多少なりとも残っている城下町の面影をたよりに、少なからぬ人が歴史散策に訪れる佐倉の街も、明治以降は陸軍の歩兵第二連隊(のち水戸に転営)、歩兵第五十七連隊が置かれた軍隊の街だった。訪れる人も「葵の時代」に思いは馳せても「菊の時代」のこの地を思い浮かべる人はまれだろう。国立歴史博物館が建ち、桜や紅葉、菖蒲と四季折々に人々を楽しませている城址公園も、その駐屯地として終戦まで「いくさに人々を送り出す」拠点だった。古くは日清・日露戦争、第二次大戦では大岡昇平の小説でも知られるレイテ島へ。
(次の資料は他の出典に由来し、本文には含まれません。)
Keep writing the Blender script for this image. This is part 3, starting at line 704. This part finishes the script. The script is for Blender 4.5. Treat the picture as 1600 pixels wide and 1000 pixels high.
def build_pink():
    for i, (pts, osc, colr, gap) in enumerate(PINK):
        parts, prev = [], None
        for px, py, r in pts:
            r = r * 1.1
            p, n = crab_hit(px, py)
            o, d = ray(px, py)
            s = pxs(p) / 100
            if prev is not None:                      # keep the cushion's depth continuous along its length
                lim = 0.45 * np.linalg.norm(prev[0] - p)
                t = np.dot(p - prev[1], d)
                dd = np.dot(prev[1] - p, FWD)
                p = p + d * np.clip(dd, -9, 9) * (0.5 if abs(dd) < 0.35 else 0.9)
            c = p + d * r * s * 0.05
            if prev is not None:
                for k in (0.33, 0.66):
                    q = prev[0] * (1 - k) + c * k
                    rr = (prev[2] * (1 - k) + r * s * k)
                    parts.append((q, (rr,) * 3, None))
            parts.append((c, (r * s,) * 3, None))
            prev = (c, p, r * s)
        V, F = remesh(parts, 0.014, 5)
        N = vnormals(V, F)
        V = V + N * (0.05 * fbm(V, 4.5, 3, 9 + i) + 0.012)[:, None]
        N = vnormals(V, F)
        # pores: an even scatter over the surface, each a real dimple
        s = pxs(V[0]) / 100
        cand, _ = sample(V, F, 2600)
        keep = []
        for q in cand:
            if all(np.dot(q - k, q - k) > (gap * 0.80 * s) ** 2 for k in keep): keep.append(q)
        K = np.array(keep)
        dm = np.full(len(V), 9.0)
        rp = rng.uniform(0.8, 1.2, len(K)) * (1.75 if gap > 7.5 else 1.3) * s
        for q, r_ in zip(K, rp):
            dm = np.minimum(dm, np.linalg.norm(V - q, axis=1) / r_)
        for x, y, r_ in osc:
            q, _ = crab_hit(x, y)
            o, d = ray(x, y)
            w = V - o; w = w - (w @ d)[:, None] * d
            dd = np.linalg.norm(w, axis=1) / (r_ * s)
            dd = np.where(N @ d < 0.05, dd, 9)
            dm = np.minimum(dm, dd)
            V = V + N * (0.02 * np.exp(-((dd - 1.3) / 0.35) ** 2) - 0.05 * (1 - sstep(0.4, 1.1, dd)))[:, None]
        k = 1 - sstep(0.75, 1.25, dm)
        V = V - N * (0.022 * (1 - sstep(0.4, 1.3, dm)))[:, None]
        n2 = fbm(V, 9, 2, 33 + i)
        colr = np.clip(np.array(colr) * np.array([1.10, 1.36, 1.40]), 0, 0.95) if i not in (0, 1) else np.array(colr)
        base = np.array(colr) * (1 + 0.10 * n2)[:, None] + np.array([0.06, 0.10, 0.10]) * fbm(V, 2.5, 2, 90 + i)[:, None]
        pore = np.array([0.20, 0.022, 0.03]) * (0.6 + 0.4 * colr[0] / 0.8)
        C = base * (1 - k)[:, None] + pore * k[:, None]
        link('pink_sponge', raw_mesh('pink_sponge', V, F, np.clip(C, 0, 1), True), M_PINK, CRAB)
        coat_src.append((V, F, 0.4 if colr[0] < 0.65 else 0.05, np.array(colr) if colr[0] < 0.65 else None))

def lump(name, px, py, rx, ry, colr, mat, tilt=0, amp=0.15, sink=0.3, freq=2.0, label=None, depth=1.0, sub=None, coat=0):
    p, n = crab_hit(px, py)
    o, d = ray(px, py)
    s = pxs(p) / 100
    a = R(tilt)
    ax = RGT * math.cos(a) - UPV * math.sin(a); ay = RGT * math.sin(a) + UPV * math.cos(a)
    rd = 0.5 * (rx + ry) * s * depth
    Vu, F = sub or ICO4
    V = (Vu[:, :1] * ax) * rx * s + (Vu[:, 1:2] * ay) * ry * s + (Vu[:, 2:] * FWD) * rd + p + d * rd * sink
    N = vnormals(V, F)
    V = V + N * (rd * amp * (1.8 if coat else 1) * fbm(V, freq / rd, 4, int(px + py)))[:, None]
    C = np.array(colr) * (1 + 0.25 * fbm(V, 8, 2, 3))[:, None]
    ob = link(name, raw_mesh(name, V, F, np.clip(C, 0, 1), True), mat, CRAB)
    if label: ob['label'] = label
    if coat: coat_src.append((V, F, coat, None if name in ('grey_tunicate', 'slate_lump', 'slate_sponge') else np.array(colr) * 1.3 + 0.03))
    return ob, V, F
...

城址公園には、だからそこかしこに軍の遺構がひっそりと残っている。見出し画像は「跳下」訓練用の12階段。菖蒲田の片隅に「ぼつねん」と佇んでいる。要するに飛び降りる練習で、訓練の様子も写真にある。インターネット黎明期だったか、まだ公園が整備される前、一帯が鬱蒼と木々に覆われていた頃「佐倉に処刑用の13階段がある」と話題になり、その手のマニアが探検にやって来たりもした。残念ながら1段違うし。今はそこに腰を下ろし弁当を広げる人もいるから、さぞや階段も戸惑っているに違いない。

城址公園脂油庫

上の写真は「脂油庫」といい、小銃や機関銃の手入れ用の油を保管していたという倉庫。残念ながら中は見られない。

城址公園便所跡

土台のみだが「兵営の便所跡」なんていうのもある。近くの集落では連隊と契約し下肥・馬糞の払い下げを受け汚物掃除を担当していたらしい。

佐倉連隊

残された写真資料などから、兵営での生活や訓練の様子を垣間見られる。水木しげるの「総員玉砕せよ!」や「敗走記」の絵が浮かんできた。小便しながら無駄話でもしていようものなら「きさまら、たるんでいる!ビビビビビ」とあの擬音が炸裂したのだろうか。

「西の長崎、東の佐倉」と言われた蘭学の地・佐倉も、軍都の顔はあまり語られない。ダークサイドのように扱われるが、佐倉は軍靴の響きとともに歩んできた街といって過言はない。自治体やメディアがあまり喧伝しない歴史の地層に目を向けると、街歩きは間違いなくより面白くなる。